Carragher’s attentive, almost doting gaze towards Liverpool’s manager was the subject of some amusement online during the show.
Anfield machine starts churning
“Carra” has every reason to be infatuated. Liverpool are starting to click into gear under Klopp – leading the entire Premier League in goals scored, possession, tackles per game and sprints per game since the Stuttgarter took the reins.
“It’s better that we have an optimistic mood around. At this moment Liverpool feels good,” Klopp said, confiding that he felt he and the team had now found their preferred playing shape. “What I loved in the first half against Hull [a 5-1 win last Saturday] was we were really flexible and then when we lost the ball we were wild boys in winning it back.”
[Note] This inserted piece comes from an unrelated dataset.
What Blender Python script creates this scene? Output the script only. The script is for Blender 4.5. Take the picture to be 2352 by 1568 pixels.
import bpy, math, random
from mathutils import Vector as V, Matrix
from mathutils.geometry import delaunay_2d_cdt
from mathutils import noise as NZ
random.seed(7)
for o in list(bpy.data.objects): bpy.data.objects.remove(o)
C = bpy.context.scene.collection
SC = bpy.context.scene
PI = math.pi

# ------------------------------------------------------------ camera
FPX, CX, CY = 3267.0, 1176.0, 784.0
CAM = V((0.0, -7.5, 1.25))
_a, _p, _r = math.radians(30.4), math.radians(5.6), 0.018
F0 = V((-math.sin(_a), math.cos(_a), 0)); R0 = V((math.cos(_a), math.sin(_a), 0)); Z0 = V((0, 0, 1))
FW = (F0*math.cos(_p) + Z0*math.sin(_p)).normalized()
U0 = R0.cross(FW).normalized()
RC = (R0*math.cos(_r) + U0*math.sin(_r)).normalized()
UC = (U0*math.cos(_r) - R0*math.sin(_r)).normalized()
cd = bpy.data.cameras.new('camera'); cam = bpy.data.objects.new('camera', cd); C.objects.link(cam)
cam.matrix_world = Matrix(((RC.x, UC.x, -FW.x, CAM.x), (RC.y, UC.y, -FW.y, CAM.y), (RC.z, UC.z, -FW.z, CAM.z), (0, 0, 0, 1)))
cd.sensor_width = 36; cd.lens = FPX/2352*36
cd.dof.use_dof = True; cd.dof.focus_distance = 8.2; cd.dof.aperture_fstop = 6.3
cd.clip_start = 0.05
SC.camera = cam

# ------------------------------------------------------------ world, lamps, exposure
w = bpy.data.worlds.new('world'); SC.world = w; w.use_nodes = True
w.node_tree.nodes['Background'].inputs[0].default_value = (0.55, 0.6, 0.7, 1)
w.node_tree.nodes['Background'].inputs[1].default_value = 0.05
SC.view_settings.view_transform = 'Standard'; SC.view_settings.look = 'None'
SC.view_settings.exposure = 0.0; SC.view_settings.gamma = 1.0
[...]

Asked about the highly attacking influence of his two full backs – Nathaniel Clyne and James Milner – the 49-year-old said that they pushed forward so much because “we don’t have wingers, really.” With the front four playing more narrow, the overlap became more important he said, concluding that there was one basic rule for his outfielders when in possession and on the attack: “The rule is: be an option in terms of getting a pass, or be protection.”
For Kloppo, all bets are off
On Tuesday, former Liverpool boss Gerard Houllier said that the new-look Liverpool should now be counted among the potential title contenders.
“You only have to see with the number of goals they score, they have a new philosophy and I really like the coach,” Houllier said at the Soccerex football event in Manchester. “The best is yet to come. They are definitely good enough.”
Klopp was more wary on the topic of the title, though, noting the strength throughout the Premier League and saying that LFC still needed to progress before seriously challenging. He was even confronted with bookmakers’ odds in the UK putting Liverpool as second-favorites – albeit well adrift of Pep Guardiola’s unbeaten Manchester City.
“I don’t even understand the numbers. Where I’m from you keep your money,” Klopp said.